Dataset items
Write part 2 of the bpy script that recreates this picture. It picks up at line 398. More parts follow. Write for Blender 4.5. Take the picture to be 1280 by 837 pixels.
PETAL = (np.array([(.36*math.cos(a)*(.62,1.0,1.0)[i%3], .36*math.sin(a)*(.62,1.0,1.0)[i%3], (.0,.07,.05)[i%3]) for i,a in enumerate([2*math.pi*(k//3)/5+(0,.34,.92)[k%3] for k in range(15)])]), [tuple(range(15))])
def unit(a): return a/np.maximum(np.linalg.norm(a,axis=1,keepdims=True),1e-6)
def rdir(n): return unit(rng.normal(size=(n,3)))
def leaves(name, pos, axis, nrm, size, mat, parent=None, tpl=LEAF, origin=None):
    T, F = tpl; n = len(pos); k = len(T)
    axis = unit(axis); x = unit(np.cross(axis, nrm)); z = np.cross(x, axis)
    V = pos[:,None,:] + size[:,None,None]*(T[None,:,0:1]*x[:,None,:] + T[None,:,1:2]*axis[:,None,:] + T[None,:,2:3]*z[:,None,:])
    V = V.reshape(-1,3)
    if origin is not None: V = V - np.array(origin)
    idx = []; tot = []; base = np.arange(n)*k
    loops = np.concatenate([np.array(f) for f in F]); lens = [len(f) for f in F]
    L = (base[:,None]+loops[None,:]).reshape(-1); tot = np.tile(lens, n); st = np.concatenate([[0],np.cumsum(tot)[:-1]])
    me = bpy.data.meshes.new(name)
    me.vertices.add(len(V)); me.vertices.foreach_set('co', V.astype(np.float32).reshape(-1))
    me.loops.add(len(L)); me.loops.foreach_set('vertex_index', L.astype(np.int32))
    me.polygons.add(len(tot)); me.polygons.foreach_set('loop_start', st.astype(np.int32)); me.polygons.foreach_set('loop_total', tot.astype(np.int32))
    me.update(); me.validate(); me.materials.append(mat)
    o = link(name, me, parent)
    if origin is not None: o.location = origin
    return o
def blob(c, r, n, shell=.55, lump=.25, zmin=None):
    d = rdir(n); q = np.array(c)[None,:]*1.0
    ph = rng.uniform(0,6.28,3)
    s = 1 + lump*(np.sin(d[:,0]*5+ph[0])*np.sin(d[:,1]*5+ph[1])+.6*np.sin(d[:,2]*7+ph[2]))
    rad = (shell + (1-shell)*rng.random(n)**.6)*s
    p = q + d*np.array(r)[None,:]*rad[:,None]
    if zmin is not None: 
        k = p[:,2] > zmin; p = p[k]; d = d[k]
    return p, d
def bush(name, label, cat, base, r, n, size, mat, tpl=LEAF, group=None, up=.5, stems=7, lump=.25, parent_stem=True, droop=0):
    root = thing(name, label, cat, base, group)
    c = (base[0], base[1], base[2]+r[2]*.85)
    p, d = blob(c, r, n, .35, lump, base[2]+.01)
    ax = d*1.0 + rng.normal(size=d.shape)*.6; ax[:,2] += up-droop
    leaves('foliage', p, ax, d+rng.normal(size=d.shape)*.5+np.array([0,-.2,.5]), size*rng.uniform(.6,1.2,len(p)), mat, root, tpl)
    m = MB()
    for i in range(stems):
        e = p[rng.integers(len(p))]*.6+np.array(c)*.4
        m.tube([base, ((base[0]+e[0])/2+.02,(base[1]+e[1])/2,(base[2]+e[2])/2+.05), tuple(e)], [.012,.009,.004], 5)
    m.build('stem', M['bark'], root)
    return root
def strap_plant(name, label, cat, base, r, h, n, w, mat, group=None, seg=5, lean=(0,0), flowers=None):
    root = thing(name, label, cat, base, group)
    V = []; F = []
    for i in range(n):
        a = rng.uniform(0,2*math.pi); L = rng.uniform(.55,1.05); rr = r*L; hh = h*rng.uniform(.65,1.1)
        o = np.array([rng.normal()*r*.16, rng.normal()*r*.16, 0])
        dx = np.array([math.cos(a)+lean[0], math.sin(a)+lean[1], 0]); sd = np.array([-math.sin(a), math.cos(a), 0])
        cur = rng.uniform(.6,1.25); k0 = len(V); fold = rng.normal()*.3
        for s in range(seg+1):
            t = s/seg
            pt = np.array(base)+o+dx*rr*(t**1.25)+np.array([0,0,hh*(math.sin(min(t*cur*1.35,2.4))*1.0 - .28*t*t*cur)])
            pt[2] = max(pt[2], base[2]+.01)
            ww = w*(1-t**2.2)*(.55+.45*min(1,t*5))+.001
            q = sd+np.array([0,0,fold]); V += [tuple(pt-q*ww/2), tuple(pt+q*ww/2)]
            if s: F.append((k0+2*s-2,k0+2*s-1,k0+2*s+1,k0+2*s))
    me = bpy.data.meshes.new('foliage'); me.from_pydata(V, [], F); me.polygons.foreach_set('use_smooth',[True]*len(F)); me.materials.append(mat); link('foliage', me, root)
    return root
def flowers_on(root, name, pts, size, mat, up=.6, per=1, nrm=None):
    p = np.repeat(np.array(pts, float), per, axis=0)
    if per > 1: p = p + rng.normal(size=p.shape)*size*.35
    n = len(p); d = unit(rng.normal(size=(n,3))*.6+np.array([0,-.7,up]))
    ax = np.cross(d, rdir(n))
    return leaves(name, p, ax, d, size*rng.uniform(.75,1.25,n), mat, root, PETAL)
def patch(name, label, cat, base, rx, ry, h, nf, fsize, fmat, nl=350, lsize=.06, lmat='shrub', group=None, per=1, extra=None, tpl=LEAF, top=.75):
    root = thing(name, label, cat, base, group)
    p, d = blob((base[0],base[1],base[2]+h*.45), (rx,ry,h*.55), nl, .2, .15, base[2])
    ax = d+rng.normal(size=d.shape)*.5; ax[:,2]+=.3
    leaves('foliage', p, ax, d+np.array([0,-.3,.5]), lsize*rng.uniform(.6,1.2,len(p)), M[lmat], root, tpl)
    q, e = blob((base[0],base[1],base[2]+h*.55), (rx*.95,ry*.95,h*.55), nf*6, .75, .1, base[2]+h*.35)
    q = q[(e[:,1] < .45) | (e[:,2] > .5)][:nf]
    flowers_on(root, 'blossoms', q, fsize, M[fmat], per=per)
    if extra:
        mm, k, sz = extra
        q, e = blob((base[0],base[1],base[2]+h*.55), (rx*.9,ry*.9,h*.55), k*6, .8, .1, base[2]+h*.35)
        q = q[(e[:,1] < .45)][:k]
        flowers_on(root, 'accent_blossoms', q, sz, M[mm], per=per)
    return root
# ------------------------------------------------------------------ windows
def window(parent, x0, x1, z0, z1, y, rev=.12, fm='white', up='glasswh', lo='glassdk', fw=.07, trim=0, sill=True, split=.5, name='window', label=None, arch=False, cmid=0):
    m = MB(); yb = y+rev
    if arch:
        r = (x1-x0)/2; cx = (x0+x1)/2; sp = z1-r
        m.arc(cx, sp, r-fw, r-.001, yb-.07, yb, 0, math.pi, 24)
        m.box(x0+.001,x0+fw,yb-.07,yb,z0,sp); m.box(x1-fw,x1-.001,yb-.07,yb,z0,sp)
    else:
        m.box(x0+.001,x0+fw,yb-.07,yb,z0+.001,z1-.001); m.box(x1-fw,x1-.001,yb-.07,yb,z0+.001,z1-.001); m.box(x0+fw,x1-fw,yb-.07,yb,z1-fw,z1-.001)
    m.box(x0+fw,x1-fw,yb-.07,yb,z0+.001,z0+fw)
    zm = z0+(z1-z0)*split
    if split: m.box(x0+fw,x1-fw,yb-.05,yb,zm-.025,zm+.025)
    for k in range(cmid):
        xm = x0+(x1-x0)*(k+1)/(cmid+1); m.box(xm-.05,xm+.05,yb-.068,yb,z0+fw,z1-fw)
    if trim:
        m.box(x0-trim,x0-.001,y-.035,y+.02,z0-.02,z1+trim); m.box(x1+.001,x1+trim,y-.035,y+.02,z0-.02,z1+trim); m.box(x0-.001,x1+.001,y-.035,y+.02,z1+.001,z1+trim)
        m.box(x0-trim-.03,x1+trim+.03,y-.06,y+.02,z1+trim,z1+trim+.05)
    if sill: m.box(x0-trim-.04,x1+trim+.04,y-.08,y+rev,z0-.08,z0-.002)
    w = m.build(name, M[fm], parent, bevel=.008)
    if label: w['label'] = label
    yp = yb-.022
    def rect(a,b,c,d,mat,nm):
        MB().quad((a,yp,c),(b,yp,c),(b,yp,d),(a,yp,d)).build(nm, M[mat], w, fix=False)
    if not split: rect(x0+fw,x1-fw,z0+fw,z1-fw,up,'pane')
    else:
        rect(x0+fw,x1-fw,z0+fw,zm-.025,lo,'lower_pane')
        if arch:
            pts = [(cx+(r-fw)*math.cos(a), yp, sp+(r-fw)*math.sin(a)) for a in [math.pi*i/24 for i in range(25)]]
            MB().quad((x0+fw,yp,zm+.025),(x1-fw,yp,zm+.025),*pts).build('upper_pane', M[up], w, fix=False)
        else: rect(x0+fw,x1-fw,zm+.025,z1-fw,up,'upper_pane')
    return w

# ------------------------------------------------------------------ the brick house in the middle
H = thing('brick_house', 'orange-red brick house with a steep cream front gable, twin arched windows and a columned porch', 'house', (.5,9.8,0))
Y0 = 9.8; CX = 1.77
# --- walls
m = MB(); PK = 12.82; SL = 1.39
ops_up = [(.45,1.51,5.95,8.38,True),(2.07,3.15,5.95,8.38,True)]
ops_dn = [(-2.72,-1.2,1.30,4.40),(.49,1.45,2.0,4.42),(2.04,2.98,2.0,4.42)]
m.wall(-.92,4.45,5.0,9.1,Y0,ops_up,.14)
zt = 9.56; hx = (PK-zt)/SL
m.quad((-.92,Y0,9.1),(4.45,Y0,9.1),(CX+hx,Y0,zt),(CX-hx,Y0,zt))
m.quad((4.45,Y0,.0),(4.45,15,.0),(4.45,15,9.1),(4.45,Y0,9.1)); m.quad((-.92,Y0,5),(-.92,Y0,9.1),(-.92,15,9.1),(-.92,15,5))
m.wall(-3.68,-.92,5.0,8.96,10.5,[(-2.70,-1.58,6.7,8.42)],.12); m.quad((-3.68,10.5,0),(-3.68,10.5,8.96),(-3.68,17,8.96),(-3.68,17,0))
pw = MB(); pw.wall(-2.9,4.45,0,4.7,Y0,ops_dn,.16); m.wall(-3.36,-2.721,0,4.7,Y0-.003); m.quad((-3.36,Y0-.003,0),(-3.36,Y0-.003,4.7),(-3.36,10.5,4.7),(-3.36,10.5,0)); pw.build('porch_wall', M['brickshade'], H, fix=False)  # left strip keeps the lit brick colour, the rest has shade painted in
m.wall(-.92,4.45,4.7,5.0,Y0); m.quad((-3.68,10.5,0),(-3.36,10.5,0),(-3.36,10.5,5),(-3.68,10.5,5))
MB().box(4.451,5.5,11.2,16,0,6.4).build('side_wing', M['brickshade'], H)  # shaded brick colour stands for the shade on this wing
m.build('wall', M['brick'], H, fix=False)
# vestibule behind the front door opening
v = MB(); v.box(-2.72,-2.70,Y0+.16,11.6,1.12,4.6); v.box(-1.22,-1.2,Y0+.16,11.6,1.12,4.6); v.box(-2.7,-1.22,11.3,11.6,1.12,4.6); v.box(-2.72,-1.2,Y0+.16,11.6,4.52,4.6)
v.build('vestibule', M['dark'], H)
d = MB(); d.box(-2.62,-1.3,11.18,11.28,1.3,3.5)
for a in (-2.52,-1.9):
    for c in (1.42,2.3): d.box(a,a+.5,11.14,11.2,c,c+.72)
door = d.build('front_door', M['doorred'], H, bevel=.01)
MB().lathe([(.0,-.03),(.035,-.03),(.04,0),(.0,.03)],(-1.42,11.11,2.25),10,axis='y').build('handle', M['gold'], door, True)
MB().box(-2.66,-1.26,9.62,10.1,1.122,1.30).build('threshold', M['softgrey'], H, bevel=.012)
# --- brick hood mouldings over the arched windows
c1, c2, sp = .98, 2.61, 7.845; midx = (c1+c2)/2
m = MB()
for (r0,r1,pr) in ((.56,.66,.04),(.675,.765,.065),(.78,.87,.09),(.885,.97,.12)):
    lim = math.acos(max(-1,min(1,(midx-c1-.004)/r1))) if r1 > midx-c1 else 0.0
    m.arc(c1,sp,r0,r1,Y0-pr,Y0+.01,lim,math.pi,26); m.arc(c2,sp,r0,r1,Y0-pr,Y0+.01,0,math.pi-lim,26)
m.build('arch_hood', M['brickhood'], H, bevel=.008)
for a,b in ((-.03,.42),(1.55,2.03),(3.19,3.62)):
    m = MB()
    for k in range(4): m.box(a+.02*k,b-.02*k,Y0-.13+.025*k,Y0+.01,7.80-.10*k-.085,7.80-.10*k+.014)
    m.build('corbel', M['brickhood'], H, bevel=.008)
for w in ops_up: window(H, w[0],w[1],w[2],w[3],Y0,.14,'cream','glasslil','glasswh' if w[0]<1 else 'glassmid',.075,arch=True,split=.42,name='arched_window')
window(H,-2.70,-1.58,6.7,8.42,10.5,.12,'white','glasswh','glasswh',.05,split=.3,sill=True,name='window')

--

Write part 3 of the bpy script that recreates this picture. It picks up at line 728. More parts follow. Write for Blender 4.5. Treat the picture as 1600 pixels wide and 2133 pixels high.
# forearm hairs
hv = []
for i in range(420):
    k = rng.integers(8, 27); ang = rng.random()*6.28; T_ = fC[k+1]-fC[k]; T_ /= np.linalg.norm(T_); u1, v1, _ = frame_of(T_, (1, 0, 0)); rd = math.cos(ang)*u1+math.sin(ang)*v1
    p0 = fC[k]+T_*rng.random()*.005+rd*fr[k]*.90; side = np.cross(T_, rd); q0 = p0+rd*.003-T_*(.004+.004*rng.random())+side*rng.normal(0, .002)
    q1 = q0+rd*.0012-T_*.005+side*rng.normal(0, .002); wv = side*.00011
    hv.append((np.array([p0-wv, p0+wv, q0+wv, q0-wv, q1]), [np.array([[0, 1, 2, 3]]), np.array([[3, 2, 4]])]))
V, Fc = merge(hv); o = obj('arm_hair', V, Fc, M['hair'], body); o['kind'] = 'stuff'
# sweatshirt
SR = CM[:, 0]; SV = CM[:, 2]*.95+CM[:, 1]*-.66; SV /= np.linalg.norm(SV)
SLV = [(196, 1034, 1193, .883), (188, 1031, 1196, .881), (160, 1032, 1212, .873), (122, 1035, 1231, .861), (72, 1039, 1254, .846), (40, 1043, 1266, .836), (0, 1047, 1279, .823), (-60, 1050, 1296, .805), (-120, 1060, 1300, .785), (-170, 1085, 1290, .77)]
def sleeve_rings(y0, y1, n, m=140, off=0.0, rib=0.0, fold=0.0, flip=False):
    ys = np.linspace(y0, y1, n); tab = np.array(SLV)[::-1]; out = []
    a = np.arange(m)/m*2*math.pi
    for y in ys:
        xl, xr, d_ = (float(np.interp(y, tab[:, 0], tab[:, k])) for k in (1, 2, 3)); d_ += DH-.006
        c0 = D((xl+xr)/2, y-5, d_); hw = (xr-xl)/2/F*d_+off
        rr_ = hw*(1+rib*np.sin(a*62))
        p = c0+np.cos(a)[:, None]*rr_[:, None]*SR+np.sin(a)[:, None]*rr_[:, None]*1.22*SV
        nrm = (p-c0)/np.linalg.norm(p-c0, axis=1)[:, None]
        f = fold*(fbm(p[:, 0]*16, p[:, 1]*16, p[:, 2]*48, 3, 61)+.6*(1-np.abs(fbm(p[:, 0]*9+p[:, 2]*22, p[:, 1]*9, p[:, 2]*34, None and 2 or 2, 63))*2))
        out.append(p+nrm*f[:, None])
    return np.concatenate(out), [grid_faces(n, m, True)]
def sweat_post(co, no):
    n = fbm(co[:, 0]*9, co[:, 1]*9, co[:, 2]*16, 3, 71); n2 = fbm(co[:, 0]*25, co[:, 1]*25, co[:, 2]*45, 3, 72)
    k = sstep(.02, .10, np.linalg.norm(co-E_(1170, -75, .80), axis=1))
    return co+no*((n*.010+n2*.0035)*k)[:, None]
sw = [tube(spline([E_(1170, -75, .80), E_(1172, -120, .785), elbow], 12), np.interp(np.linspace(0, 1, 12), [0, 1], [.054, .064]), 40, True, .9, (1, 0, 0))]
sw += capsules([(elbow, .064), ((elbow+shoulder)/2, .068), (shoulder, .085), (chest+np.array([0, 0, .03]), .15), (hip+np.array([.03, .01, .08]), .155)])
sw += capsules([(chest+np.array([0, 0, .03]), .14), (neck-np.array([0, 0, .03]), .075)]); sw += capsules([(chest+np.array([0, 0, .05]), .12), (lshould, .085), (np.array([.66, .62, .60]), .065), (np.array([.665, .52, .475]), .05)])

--

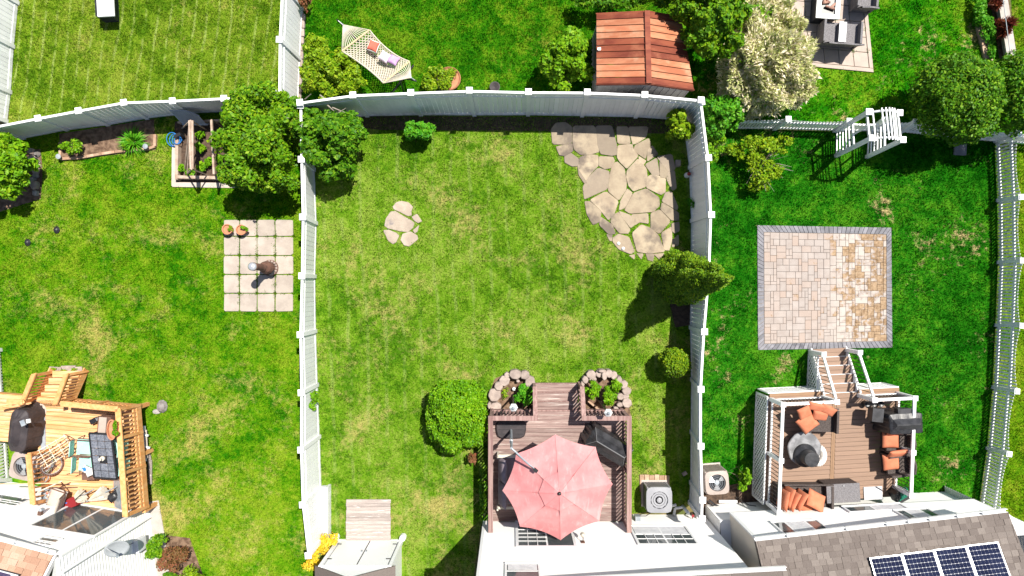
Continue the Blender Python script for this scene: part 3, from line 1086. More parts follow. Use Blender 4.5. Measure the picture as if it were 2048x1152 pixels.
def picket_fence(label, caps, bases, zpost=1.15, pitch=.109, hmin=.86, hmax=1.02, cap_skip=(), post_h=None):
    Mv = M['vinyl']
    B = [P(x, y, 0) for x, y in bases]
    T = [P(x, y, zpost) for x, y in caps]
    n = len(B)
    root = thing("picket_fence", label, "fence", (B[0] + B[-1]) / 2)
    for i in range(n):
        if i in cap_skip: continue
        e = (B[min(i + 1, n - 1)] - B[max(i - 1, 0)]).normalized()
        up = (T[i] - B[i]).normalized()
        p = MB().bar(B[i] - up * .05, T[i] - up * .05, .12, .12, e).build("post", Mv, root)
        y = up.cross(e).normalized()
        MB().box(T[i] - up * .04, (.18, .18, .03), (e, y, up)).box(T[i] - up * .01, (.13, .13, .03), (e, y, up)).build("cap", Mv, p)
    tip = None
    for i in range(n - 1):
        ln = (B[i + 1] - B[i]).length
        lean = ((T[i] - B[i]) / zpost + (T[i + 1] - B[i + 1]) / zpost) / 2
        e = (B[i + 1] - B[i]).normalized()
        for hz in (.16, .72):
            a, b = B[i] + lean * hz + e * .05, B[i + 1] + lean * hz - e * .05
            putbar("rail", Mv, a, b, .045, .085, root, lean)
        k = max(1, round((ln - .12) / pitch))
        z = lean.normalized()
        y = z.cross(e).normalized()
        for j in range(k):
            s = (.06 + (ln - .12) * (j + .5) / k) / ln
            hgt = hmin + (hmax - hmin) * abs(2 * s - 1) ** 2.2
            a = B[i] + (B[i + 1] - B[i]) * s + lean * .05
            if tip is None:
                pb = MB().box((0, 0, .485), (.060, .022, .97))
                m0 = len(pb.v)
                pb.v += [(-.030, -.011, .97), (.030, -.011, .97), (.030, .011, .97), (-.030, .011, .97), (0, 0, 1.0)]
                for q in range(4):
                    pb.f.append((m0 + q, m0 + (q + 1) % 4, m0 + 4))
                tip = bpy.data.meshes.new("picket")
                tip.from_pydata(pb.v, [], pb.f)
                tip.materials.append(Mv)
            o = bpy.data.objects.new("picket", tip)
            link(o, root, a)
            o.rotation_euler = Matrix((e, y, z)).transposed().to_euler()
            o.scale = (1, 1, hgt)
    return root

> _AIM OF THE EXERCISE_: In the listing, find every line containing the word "vestibule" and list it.

> _RESULT_:
# vestibule behind the front door opening
v.build('vestibule', M['dark'], H)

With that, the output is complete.